# Stored data start

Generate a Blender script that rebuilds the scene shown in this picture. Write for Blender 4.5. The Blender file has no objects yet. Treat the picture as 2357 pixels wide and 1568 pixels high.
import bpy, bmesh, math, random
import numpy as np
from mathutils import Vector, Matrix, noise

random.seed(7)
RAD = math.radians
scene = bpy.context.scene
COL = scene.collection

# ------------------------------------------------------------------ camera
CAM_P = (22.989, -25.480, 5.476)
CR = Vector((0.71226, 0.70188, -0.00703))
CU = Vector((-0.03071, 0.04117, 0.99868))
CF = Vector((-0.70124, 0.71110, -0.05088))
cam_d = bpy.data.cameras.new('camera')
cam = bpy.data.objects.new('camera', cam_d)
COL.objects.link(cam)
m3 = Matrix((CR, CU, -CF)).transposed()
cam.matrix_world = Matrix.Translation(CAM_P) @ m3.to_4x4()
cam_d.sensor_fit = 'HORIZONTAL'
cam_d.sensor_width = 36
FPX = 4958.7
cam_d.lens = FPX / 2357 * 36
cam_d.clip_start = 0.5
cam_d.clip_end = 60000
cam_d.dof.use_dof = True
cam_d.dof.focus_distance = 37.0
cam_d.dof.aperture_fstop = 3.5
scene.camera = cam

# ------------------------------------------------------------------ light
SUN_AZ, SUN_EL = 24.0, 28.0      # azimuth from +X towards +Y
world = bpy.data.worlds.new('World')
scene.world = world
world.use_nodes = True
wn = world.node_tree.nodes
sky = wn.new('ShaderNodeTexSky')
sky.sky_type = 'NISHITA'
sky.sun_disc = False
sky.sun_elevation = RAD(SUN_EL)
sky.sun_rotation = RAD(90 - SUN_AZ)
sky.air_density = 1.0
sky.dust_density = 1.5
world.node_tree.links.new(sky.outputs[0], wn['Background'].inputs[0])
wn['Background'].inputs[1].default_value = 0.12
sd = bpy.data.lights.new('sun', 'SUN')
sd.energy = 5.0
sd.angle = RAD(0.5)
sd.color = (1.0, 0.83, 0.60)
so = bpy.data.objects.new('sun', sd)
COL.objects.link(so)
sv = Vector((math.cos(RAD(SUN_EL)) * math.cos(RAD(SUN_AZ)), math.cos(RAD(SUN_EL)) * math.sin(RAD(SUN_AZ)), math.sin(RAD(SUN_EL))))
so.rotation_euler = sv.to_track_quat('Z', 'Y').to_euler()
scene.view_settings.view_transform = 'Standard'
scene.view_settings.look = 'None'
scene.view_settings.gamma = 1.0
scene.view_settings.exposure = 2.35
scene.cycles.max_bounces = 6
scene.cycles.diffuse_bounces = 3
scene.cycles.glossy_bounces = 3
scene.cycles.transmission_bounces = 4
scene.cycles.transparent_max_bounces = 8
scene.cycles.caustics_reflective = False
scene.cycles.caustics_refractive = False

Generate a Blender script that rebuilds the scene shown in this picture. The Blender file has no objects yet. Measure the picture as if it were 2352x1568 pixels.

# Stored data end

Prompt
Beginning at the first line of the records, give again each line exactly as written, ending with the line that contains "COL = scene.collection".

Completed exercise
Generate a Blender script that rebuilds the scene shown in this picture. Write for Blender 4.5. The Blender file has no objects yet. Treat the picture as 2357 pixels wide and 1568 pixels high.
import bpy, bmesh, math, random
import numpy as np
from mathutils import Vector, Matrix, noise

random.seed(7)
RAD = math.radians
scene = bpy.context.scene
COL = scene.collection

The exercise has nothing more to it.